Das FG hat unter Bezugnahme auf den Senatsbeschluss vom 2. November 1994 VII B 109/94 (BFH/NV 1995, 616) zu Recht ausgeführt, dass die Verfügung der Vollstreckung gegen die öffentliche Hand gemäß den § 152 Abs. 1 Satz 1, § 151 Abs. 2 Nr. 1 FGO deren Verurteilung zu einer Geldleistung voraussetzt. Ergeht ein Urteil ―wie im Streitfall― auf eine Anfechtungsklage hin, handelt es sich nicht um ein Leistungsurteil, sondern um ein Gestaltungsurteil, welches die Rechtslage gestaltet und hinsichtlich des Hauptausspruchs einer Vollstreckung nicht fähig ist. Im Streitfall, in dem das FG auf die Anfechtung hin die Einkommensteuerfestsetzung herabgesetzt hat, liegt der typische Fall des § 100 Abs. 2 Satz 1 1. Alternative FGO vor. Das FG hat die Steuerfestsetzung des FA mit unmittelbarer Rechtswirkung durch eine andere Festsetzung ersetzt. Diese Gestaltungswirkung hat zur Folge, was das FA im Hinblick auf eine missverständliche Ausführung in dem FG-Urteil zu Recht hervorhebt, dass eine Vollziehung des Urteils im Wege einer Änderungsfestsetzung durch das FA nicht mehr erforderlich ist. Jedenfalls ergibt sich aus der geänderten Steuerfestsetzung durch das FG keine Verurteilung des FA zur Leistung der überzahlten Steuerschuld. Eine Vollstreckung aus dem FG-Urteil ist daher insoweit nicht möglich (vgl. auch den Senatsbeschluss vom 21. Oktober 1999 VII B 197/99, BFH/NV 2000, 221).

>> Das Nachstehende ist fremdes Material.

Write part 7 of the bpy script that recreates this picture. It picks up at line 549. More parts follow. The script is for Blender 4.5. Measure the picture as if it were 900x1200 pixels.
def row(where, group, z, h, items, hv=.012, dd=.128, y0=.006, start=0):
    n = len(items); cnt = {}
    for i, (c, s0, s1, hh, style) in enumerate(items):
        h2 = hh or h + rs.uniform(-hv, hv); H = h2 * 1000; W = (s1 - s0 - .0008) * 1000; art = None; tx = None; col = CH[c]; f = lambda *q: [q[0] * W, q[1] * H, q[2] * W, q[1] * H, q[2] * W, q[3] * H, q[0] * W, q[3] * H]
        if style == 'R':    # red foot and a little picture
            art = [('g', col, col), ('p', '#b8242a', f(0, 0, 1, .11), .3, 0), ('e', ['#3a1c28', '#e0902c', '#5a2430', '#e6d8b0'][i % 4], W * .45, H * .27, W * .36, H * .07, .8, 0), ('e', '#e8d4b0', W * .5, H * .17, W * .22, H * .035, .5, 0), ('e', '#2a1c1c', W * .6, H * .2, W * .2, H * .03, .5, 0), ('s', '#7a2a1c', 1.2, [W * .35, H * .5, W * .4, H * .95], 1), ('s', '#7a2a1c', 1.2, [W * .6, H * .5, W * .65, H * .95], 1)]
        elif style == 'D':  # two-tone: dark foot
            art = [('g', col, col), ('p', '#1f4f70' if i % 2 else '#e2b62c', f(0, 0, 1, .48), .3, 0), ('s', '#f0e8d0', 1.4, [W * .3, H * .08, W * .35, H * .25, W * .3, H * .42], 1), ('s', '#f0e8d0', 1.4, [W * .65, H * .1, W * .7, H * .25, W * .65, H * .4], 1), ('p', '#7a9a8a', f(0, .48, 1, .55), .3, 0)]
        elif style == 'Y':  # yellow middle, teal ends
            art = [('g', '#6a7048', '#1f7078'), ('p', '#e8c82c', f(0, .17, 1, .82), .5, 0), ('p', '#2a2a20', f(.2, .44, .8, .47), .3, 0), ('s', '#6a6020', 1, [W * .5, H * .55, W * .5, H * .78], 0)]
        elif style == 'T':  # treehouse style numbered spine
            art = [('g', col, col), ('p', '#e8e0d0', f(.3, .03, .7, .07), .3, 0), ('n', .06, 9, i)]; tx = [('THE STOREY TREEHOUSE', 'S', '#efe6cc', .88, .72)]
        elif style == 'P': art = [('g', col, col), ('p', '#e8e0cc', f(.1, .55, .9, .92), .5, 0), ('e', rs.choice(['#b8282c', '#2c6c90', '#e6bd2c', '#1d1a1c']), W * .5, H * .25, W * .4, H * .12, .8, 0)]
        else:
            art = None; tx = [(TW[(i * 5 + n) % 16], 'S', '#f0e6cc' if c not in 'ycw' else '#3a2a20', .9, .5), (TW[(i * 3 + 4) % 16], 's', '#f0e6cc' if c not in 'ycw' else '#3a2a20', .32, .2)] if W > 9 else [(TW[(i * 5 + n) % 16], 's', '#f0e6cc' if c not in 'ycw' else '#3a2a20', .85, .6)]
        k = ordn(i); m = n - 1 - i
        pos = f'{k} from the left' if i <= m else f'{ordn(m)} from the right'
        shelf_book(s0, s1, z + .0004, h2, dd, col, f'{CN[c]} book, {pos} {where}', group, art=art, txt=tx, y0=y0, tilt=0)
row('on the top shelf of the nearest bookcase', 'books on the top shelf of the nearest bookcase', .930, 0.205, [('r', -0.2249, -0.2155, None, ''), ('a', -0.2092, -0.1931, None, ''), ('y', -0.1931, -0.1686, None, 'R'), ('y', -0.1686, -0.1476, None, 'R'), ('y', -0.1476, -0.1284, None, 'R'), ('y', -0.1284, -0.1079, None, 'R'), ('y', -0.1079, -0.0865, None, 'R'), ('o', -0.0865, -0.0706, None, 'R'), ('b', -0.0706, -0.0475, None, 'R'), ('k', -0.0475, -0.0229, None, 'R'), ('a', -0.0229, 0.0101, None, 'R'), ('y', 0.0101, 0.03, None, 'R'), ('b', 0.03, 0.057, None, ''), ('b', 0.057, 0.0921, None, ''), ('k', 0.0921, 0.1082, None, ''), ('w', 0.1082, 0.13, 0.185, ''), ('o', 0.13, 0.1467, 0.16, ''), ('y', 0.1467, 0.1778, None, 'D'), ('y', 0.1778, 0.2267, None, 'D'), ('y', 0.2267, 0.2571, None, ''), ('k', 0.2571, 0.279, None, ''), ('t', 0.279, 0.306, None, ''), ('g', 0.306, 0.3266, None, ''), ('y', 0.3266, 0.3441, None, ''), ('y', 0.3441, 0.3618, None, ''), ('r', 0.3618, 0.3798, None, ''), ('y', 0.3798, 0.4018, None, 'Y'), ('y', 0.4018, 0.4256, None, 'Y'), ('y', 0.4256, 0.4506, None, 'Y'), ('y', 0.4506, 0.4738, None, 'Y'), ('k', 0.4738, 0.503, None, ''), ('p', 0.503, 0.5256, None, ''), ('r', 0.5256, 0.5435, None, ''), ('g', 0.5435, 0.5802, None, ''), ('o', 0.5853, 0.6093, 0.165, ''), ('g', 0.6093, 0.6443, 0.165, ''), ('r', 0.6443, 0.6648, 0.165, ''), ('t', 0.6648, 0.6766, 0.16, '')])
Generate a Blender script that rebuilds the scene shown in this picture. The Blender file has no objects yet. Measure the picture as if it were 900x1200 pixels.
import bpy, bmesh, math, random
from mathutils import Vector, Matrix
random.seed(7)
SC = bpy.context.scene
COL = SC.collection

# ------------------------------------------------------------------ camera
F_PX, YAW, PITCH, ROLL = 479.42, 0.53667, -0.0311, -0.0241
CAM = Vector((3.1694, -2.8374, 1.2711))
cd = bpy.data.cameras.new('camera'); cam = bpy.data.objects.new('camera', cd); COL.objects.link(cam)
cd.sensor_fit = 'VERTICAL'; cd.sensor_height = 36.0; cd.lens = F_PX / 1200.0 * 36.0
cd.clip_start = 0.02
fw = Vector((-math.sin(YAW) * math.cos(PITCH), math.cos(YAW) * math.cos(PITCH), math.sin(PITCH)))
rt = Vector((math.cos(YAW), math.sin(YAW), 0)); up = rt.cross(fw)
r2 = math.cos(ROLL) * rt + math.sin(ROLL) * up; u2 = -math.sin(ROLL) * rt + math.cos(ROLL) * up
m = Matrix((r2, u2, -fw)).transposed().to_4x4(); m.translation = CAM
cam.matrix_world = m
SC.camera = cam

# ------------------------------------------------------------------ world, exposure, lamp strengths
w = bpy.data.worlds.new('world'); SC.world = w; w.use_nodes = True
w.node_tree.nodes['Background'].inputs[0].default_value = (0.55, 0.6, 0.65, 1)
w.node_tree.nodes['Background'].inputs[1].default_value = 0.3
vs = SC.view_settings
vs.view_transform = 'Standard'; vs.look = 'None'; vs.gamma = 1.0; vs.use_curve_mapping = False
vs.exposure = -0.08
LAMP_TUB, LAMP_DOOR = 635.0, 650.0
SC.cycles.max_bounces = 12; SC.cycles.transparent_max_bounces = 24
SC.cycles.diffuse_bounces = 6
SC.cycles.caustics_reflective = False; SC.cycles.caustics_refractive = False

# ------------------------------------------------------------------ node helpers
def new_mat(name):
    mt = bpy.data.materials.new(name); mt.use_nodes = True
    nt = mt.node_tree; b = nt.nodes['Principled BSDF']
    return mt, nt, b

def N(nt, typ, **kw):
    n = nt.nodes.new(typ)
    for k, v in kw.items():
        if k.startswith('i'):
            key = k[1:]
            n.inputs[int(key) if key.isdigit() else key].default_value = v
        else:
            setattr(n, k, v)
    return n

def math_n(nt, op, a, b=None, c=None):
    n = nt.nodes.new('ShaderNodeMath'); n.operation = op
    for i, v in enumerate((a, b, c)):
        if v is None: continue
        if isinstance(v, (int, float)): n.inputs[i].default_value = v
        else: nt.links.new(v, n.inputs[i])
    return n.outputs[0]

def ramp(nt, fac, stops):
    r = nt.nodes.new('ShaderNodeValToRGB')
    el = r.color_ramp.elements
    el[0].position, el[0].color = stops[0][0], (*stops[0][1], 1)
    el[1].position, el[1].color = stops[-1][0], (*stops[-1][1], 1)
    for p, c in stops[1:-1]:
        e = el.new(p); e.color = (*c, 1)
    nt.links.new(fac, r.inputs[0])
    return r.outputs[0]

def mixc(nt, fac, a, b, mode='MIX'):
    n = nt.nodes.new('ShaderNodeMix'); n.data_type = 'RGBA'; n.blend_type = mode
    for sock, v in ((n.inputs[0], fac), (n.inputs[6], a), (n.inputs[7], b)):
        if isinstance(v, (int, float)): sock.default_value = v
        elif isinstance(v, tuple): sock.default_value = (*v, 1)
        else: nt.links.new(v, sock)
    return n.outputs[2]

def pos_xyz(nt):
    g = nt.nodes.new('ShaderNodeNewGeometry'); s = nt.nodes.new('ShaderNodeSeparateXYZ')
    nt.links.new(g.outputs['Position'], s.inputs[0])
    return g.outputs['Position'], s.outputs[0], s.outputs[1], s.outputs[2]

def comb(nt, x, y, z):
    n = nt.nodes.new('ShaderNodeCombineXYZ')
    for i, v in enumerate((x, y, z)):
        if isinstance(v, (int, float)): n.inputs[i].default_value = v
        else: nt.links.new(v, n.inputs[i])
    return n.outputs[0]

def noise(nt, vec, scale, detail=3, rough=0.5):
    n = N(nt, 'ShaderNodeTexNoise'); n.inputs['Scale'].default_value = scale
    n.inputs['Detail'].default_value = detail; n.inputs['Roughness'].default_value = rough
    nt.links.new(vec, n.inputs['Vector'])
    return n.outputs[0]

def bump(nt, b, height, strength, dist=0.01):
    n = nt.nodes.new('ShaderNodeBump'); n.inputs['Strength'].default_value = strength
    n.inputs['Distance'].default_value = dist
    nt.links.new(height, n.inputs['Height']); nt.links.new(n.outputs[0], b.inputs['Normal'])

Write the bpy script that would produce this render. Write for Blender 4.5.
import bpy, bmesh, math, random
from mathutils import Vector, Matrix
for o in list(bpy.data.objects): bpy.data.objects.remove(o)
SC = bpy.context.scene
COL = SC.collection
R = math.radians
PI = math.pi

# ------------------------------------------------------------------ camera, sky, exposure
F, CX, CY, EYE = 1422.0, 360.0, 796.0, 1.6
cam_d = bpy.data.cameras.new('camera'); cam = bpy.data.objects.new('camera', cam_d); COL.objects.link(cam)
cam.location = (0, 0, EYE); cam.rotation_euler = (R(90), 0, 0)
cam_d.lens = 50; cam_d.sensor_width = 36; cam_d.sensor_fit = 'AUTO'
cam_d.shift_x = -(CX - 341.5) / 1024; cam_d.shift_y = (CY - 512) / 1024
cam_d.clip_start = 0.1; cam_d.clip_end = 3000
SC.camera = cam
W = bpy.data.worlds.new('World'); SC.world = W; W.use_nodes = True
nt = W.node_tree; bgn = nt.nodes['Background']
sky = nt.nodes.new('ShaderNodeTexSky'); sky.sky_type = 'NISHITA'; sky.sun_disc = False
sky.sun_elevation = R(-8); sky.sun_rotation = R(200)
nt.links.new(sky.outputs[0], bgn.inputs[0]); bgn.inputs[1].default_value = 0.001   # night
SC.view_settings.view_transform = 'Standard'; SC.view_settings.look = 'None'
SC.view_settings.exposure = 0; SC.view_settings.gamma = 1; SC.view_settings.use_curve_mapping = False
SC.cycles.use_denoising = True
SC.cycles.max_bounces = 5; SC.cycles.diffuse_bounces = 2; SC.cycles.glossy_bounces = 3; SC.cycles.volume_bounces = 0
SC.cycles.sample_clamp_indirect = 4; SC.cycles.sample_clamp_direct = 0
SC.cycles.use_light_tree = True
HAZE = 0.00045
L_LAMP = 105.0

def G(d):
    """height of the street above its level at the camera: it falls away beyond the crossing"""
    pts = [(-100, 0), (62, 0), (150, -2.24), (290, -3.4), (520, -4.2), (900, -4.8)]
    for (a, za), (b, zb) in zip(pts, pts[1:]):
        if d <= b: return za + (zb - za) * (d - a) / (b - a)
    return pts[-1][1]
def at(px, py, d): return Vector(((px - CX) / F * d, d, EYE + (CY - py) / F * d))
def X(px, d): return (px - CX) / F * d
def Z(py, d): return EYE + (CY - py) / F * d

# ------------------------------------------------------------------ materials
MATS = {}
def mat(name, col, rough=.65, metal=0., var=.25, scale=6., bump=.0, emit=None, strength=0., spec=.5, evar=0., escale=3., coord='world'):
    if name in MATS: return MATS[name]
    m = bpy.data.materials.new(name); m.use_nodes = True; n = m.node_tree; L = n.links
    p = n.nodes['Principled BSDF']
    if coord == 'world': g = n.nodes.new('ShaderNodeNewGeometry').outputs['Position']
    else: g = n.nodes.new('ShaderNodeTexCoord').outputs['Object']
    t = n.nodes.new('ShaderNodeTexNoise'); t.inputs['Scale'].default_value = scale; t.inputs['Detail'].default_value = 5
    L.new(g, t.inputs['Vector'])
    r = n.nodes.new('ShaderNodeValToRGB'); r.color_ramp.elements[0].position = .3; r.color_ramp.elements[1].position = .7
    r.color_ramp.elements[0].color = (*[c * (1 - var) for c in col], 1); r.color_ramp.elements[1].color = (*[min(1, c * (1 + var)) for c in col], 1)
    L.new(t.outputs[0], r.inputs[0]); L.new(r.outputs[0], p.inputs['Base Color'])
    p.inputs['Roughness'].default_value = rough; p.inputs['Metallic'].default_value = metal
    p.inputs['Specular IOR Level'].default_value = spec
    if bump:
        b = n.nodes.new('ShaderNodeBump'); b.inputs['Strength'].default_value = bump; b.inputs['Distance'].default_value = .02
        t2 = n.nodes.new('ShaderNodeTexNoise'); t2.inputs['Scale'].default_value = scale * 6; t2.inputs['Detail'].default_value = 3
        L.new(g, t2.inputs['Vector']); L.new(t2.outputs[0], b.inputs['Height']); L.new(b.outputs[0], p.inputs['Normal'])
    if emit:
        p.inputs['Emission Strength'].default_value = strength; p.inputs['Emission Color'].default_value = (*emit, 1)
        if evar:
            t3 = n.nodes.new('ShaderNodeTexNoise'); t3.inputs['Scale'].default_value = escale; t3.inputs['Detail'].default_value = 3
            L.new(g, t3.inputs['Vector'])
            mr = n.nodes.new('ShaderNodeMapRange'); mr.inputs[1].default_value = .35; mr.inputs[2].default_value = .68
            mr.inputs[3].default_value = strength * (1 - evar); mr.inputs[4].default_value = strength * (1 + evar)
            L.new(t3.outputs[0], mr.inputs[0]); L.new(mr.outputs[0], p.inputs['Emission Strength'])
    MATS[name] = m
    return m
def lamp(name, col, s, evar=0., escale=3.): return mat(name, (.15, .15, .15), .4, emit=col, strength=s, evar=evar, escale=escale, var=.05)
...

Der Antragsteller hat sich in seiner Beschwerde mit diesem tragenden Gesichtspunkt der angefochtenen Entscheidung nicht auseinander gesetzt. Seine Einwände betreffen nicht das vorliegende Verfahren, in dem es allein um die Verfügung der Vollstreckung geht, sondern Probleme des Erstattungsverfahrens.
Das FA ist nämlich in einem solchen Fall von Amts wegen verpflichtet, das sich aus der Differenz zwischen der ursprünglichen Steuerfestsetzung und der geänderten Steuerfestsetzung durch das FG ergebende Erstattungsguthaben dem Antragsteller, soweit es diesem nach § 37 Abs. 2 der Abgabenordnung (AO 1977) zuzurechnen ist, auszuzahlen. Mit der vom FA unwidersprochen vorgetragenen Buchung des Erstattungsguthabens auf dem Steuerkonto der Eheleute hat das FA im Erhebungsverfahren die notwendige Voraussetzung für die Auszahlung des Guthabens geschaffen. Wenn es noch nicht zu einer Auszahlung gekommen ist, so liegt dies daran, dass sich das FA unter Berufung auf § 80 Abs. 1 AO 1977 geweigert hat, dem Prozessbevollmächtigten des Antragstellers das Guthaben auszuzahlen, und dementsprechend diesem gegenüber einen Abrechnungsbescheid mit dem Erstattungsanspruch 0 € erlassen hat. Ob dies zu Recht geschehen ist, ist Gegenstand des gegen den Abrechnungsbescheid vom Prozessbevollmächtigten anhängig gemachten Einspruchsverfahrens. Fragen, die sich im Erstattungsverfahren stellen, sind aber nicht Gegenstand des vorliegenden Beschwerdeverfahrens.